De leden van de D66-fractie vragen hoeveel mensen in een vergelijkbare positie zitten
als de opsteller van de brief. Oftewel, hoeveel mensen een inkomen hebben op of rond
de bijstandsnorm, die geen recht hebben op huurtoeslag en te maken hebben met schulden.
Hoeveel van deze mensen komen in financiële problemen wanneer zij een beslagvrijevoet
hebben van 95% van hun inkomen? Ziet de Minister dat door de 5%-regeling mensen met
schulden in de problemen komen? Wordt voor personen die onder de 5%-regeling vallen
vaker de beslagvrije voet correct vastgesteld dan voor de wetswijziging?

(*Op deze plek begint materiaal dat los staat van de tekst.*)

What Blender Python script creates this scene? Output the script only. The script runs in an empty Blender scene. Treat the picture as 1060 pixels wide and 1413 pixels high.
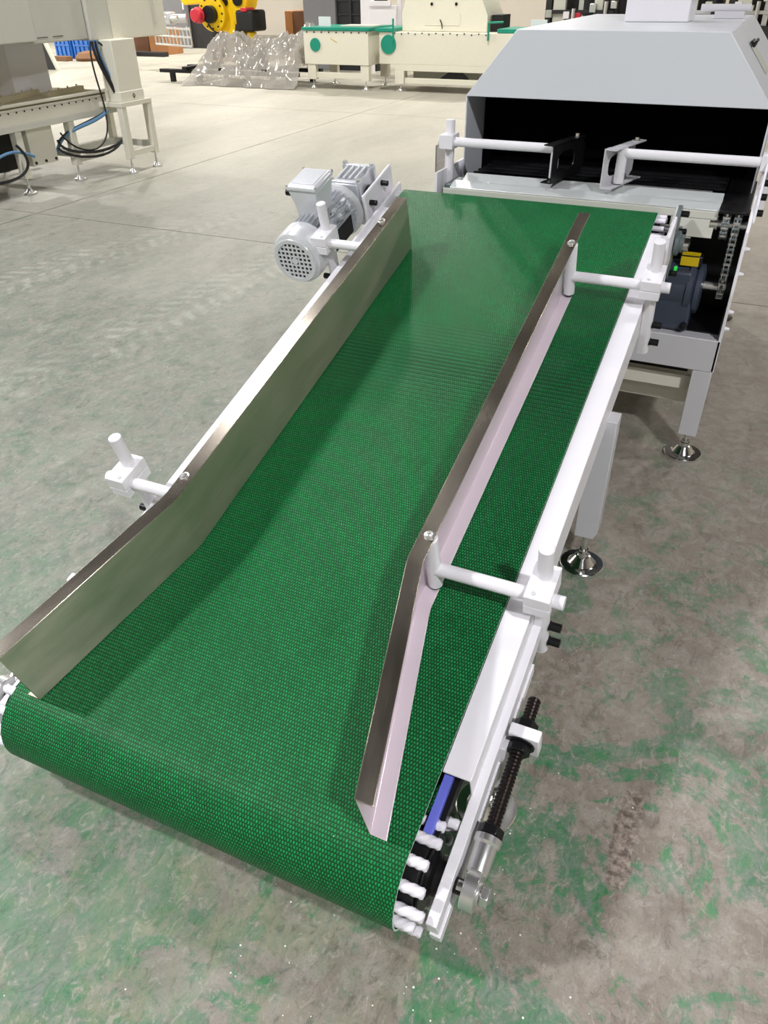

De opsteller
van de brief kan geholpen worden met bijzondere bestand. Is de Minister van mening
dat alle gemeenten hieraan invulling moeten geven? Wat zijn de uitkomsten van de tussentijdse
evaluatie van de Wet vereenvoudiging beslagvrije voet? Wat zijn de mogelijke verbeteringen?
Is de rekenmethode/tool om de beslagvrije voet te berekenen eenvoudig en eenduidig?
Is de Minister van mening dat de 5%-regeling bijdraagt aan een duurzame oplossing
van schulden?
Wat zal de invloed zijn van de wijziging van de Wet op de huurtoeslag voor de bovengenoemde
groep, zo vragen deze leden. Maakt deze uitbreiding dit probleem kleiner?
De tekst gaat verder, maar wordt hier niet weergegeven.